The First District Court of Appeal has blocked a developer's request to collect from its courtroom opponents the cost of preparing the administrative record in a California Environmental Quality Act lawsuit.

The court held that the developer, Hayward 1900, Inc., was not eligible for the money because the City of Hayward had improperly delegated preparation of the administrative record to the developer.

In 2002, the Hayward Area Planning Association, the Hayward Hills Property Owners Association and Greenbelt Alliance filed a lawsuit against the City of Hayward and the Hayward Unified School District over the environmental review for a controversial, long-discussed subdivision in the hills of the East Bay city. Hayward 1900 was the real party in interest. The project opponents later dismissed their claims against the school district.

In June 2003, Alameda County Superior Court Judge Bonnie Lewman Sabraw ruled against the project opponents and awarded costs to the city and Hayward 1900. Hayward 1900 then sought $50,421, all but $228 of which was for preparation of the administrative record. The project opponents - who had never agreed to have the developer prepare the record - asked the court to reject the developer's bill because preparation of the record was the city's responsibility, because various costs included in the $50,000 bill were unreasonable, and because the bill included costs of preparing the school district record, which the district had waived.

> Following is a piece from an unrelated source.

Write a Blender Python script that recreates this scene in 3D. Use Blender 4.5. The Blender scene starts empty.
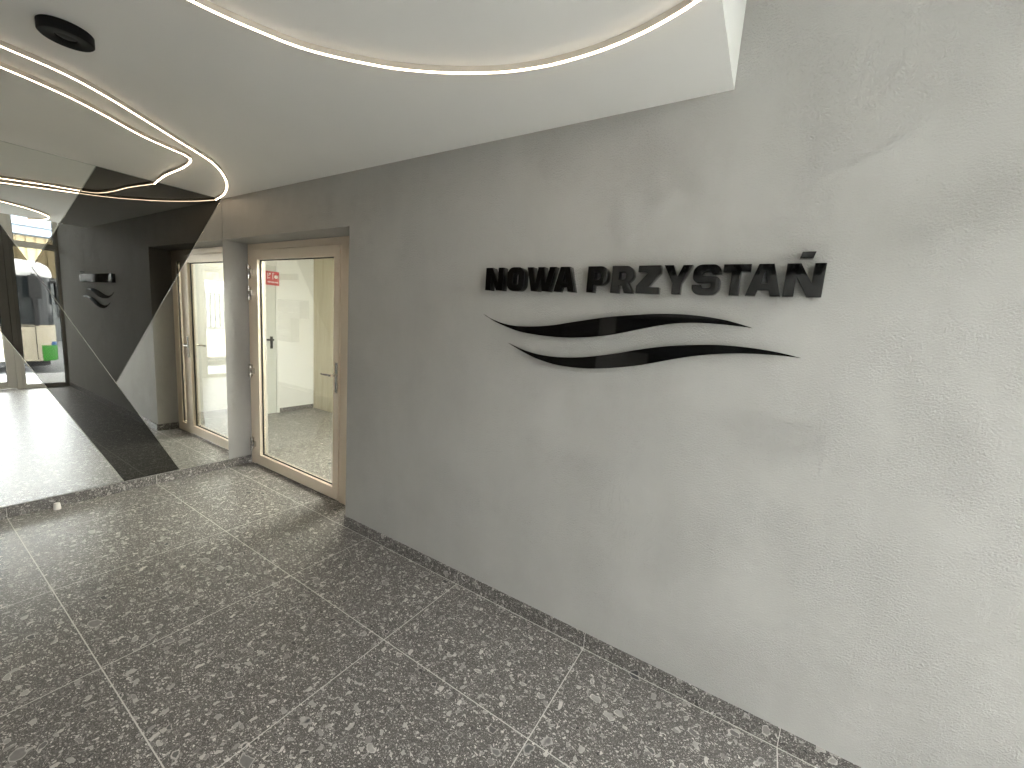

The trial court found some of the costs to be excessive, so the developer reduced its bill to $20,359. But the project opponents asked the appellate court to bar any cost recovery for the developer's preparation of the administrative record. A unanimous three-judge panel of the First District did just that.

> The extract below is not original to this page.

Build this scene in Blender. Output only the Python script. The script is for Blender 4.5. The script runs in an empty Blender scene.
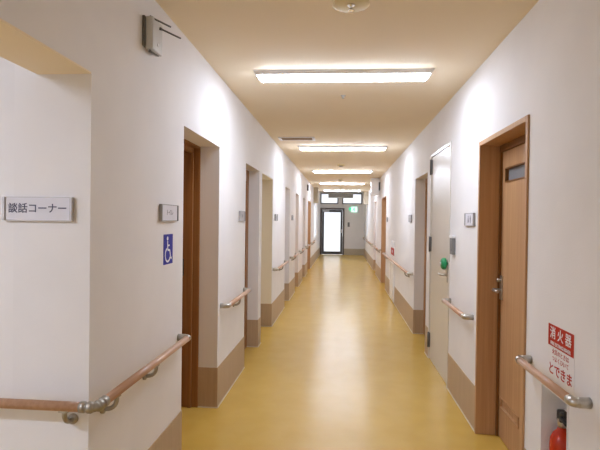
import bpy, bmesh, math, random
from mathutils import Vector, Matrix
random.seed(7)
PI = math.pi
SC = bpy.context.scene
COL = SC.collection

# ------------------------------------------------------------------ camera
F_PX = 480.0
CAM_H, YAW, PITCH, ROLL = 1.4304, 0.0872, -0.0098, 0.0127
cy, sy = math.cos(YAW), math.sin(YAW)
fw = Vector((-sy*math.cos(PITCH), cy*math.cos(PITCH), math.sin(PITCH)))
rt = Vector((cy, sy, 0)); up = rt.cross(fw)
c_, s_ = math.cos(ROLL), math.sin(ROLL)
rt2 = rt*c_ + up*s_; up2 = up*c_ - rt*s_
cd = bpy.data.cameras.new('camera'); cam = bpy.data.objects.new('camera', cd); COL.objects.link(cam)
m = Matrix((rt2, up2, -fw)).transposed().to_4x4(); m.translation = Vector((0, 0, CAM_H))
cam.matrix_world = m
cd.sensor_width = 36; cd.lens = 36*F_PX/600; cd.clip_start = 0.02
SC.camera = cam

# ------------------------------------------------------------------ world, exposure, light levels
w = bpy.data.worlds.new('sky'); SC.world = w; w.use_nodes = True
bg = w.node_tree.nodes['Background']; bg.inputs[0].default_value = (0.93, 0.96, 1.0, 1); bg.inputs[1].default_value = 1.0
SC.view_settings.view_transform = 'Standard'; SC.view_settings.look = 'None'
SC.view_settings.exposure = 1.36; SC.view_settings.gamma = 1.0; SC.view_settings.use_curve_mapping = False
LAMP = 18.0          # corridor tubes
LAMP_ROOM = 29.0      # lounge ceiling light
LAMP_BACK = 11.0      # tube behind the camera
SC.cycles.use_denoising = True
SC.cycles.max_bounces = 10; SC.cycles.diffuse_bounces = 6
SC.cycles.sample_clamp_indirect = 6.0

# ------------------------------------------------------------------ materials
def mat(name, col, rough=0.5, metal=0.0, spec=0.5, emit=None, estr=0.0):
    M = bpy.data.materials.new(name); M.use_nodes = True
    b = M.node_tree.nodes['Principled BSDF']
    b.inputs['Base Color'].default_value = (*col, 1); b.inputs['Roughness'].default_value = rough
    b.inputs['Metallic'].default_value = metal; b.inputs['Specular IOR Level'].default_value = spec
    if emit: b.inputs['Emission Color'].default_value = (*emit, 1); b.inputs['Emission Strength'].default_value = estr
    return M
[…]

The decision centered on interpretation of one portion of CEQA, Public Resources Code § 21167.6.

“Section 21167.6 authorizes only three ways to prepare a CEQA record, none of which were followed in this case,” Justice Linda Gemello wrote for the court. “The three alternatives are (1) that the public agency prepare and certify the record; (2) that the petitioner prepare the record, subject to certification by the public agency; or (3) that the parties agree to alternative method of preparing the record, subject to certification by the public agency. The city's delegation of the task to the real party in interest without obtaining the consent of plaintiffs was inconsistent with this statutory scheme.”

Hayward 1900 argued that the statute did not bar its cost recovery, and the court conceded that the statute is ambiguous. Still, the intent of the statute is to minimize the cost of record preparation, and none of the usual restraints on cost preparation were in place here because of the city's unilateral delegation of record preparation to the developer, the court determined. The plaintiffs could not control costs because they were given no choice on the arrangement with the developer, the city itself did not submit a bill that it was forced to justify in public, and the city did not attempt to control the developer's costs, Gemello noted.

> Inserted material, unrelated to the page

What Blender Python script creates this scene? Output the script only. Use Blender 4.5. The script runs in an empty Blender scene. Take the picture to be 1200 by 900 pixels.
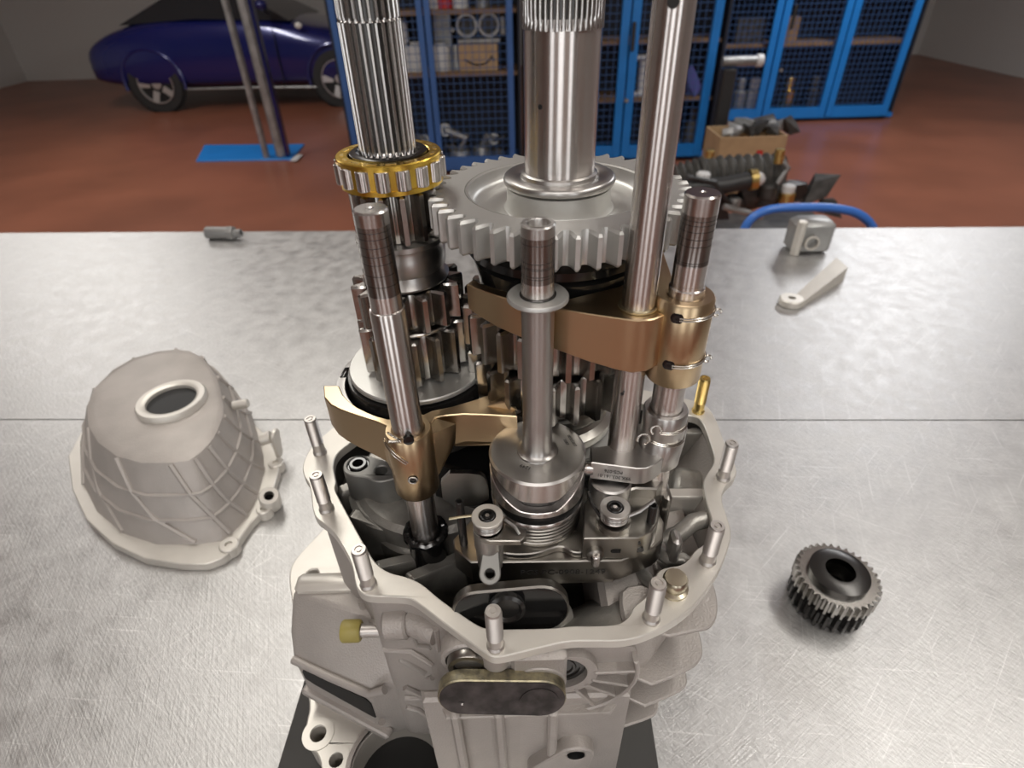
import bpy, bmesh, math, random
from mathutils import Vector, Matrix
from mathutils.geometry import tessellate_polygon
random.seed(11)
S = bpy.context.scene
COL = S.collection
PI = math.pi
sin, cos, tan = math.sin, math.cos, math.tan

# ------------------------------------------------------------------ camera
# world: z = 0 is the bench top, y runs away from the viewer, floor at z = -0.9
FPX = 676.0
ROLL = math.atan2(27.5, 919.0)
PITCH = math.atan(FPX / math.hypot(27.5, 919.0))
EYE = Vector((0.0, 0.0, 0.55))
FWD = Vector((0, cos(PITCH), -sin(PITCH)))
_R0 = Vector((1, 0, 0)); _U0 = Vector((0, sin(PITCH), cos(PITCH)))
RGT = _R0 * cos(ROLL) - _U0 * sin(ROLL)
UPV = _R0 * sin(ROLL) + _U0 * cos(ROLL)
cd = bpy.data.cameras.new('camera')
cd.sensor_fit = 'HORIZONTAL'; cd.sensor_width = 36.0
cd.lens = FPX / 1200.0 * 36.0
cd.clip_start = 0.01; cd.clip_end = 60
cd.dof.use_dof = True; cd.dof.focus_distance = 0.34; cd.dof.aperture_fstop = 9.5
cam = bpy.data.objects.new('camera', cd); COL.objects.link(cam)
_m = Matrix((RGT, UPV, -FWD)).transposed().to_4x4()
_m.translation = EYE
cam.matrix_world = _m
S.camera = cam

# ------------------------------------------------------------------ light
S.view_settings.view_transform = 'Standard'
S.view_settings.look = 'None'
S.view_settings.gamma = 1.0
S.view_settings.exposure = 0.04
S.cycles.use_denoising = True
S.cycles.max_bounces = 8
S.cycles.glossy_bounces = 6
S.cycles.sample_clamp_indirect = 6.0
W = bpy.data.worlds.new('world'); S.world = W
W.use_nodes = True
W.node_tree.nodes['Background'].inputs[0].default_value = (0.95, 0.97, 1.0, 1)
W.node_tree.nodes['Background'].inputs[1].default_value = 0.12

def area(name, loc, target, sx, sy, power, col=(1, 1, 1)):
    l = bpy.data.lights.new(name, 'AREA'); l.shape = 'RECTANGLE'
    l.size = sx; l.size_y = sy; l.energy = power; l.color = col
    o = bpy.data.objects.new(name, l); COL.objects.link(o)
    o.location = loc
    d = Vector(target) - Vector(loc)
    o.rotation_euler = d.to_track_quat('-Z', 'Y').to_euler()
    return o
# rows of fluorescent ceiling lamps of the workshop
area('ceiling_tube', (-0.9, 1.9, 2.25), (-0.9, 1.9, 0), 0.35, 2.6, 34, (1, 0.97, 0.90))
area('ceiling_tube', (1.5, 0.3, 2.25), (1.5, 0.3, 0), 0.35, 2.2, 36, (1, 0.97, 0.91))
area('ceiling_tube', (-0.2, -1.6, 2.25), (-0.2, -1.6, 0), 2.6, 0.35, 38, (1, 0.96, 0.92))
area('ceiling_tube', (-3.6, 4.8, 2.25), (-3.6, 4.8, 0), 0.35, 3.0, 80, (1, 0.98, 0.95))
area('ceiling_tube', (3.2, 4.6, 2.25), (3.2, 4.6, 0), 0.35, 2.6, 90, (0.97, 0.98, 1.0))

# ------------------------------------------------------------------ pixel maths
def ray(x, y):
    return FWD + RGT * ((x - 600.0) / FPX) - UPV * ((y - 450.0) / FPX)
def Pz(x, y, z):
    d = ray(x, y); return EYE + d * ((z - EYE.z) / d.z)
def Py(x, y, Y):
    d = ray(x, y); return EYE + d * ((Y - EYE.y) / d.y)
def depth(p):
    return (Vector(p) - EYE).dot(FWD)
def xy(pts, z):
    return [(q.x, q.y) for q in (Pz(a, b, z) for a, b in pts)]

# ------------------------------------------------------------------ materials
def mat(name, col, metal=0.0, rough=0.5, bump=0.0, bscale=200.0, stretch=(1, 1, 1), var=0.0, vscale=20.0,
        rvar=0.0, aniso=0.0, coat=0.0, spec=0.5, col2=None, emit=None, coord='Object', detail=3.0):
    m = bpy.data.materials.new(name); m.use_nodes = True
    nt = m.node_tree; N = nt.nodes; L = nt.links
    b = N['Principled BSDF']
    b.inputs['Base Color'].default_value = (*col, 1)
    b.inputs['Metallic'].default_value = metal
    b.inputs['Roughness'].default_value = rough
    b.inputs['Specular IOR Level'].default_value = spec
    if coat: b.inputs['Coat Weight'].default_value = coat; b.inputs['Coat Roughness'].default_value = 0.08
    if emit:
        b.inputs['Emission Color'].default_value = (*emit[0], 1); b.inputs['Emission Strength'].default_value = emit[1]
    if aniso:
        b.inputs['Anisotropic'].default_value = aniso; b.inputs['Anisotropic Rotation'].default_value = 0.25
        tg = N.new('ShaderNodeTangent'); tg.direction_type = 'RADIAL'; tg.axis = 'Z'
        L.new(tg.outputs['Tangent'], b.inputs['Tangent'])
    tc = N.new('ShaderNodeTexCoord')
    if var or col2:
        n = N.new('ShaderNodeTexNoise'); n.inputs['Scale'].default_value = vscale; n.inputs['Detail'].default_value = 5
        L.new(tc.outputs[coord], n.inputs['Vector'])
        r = N.new('ShaderNodeValToRGB')
        c2 = col2 or tuple(max(0, c * (1 - var)) for c in col)
        r.color_ramp.elements[0].position = 0.36; r.color_ramp.elements[1].position = 0.64
        r.color_ramp.elements[0].color = (*c2, 1); r.color_ramp.elements[1].color = (*col, 1)
        L.new(n.outputs['Fac'], r.inputs['Fac']); L.new(r.outputs['Color'], b.inputs['Base Color'])
    if bump or rvar:
        mp = N.new('ShaderNodeMapping'); mp.inputs['Scale'].default_value = stretch
        L.new(tc.outputs[coord], mp.inputs['Vector'])
        n2 = N.new('ShaderNodeTexNoise'); n2.inputs['Scale'].default_value = bscale; n2.inputs['Detail'].default_value = detail
        L.new(mp.outputs['Vector'], n2.inputs['Vector'])
        if bump:
            bp = N.new('ShaderNodeBump'); bp.inputs['Strength'].default_value = bump; bp.inputs['Distance'].default_value = 0.0006
            L.new(n2.outputs['Fac'], bp.inputs['Height']); L.new(bp.outputs['Normal'], b.inputs['Normal'])
        if rvar:
            mr = N.new('ShaderNodeMapRange'); mr.inputs['From Min'].default_value = 0.3; mr.inputs['From Max'].default_value = 0.7
            mr.inputs['To Min'].default_value = max(0.02, rough - rvar); mr.inputs['To Max'].default_value = rough + rvar
            L.new(n2.outputs['Fac'], mr.inputs['Value']); L.new(mr.outputs['Result'], b.inputs['Roughness'])
    return m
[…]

“Although courts have allowed public agencies to collect the labor costs of outside assistance when they prepare the record under § 21167.6, subdivision (b)(1), no court has condoned the unilateral delegation of the task to a party with an interest in the litigation,” Gemello wrote.

Thus, the court ruled, the developer's cost recovery must be denied.

The Case:
Hayward Area Planning Association v. City of Hayward, No. A104903, 05 C.D.O.S. 2993, 2005 DJDAR 4033. Filed April 5, 2005.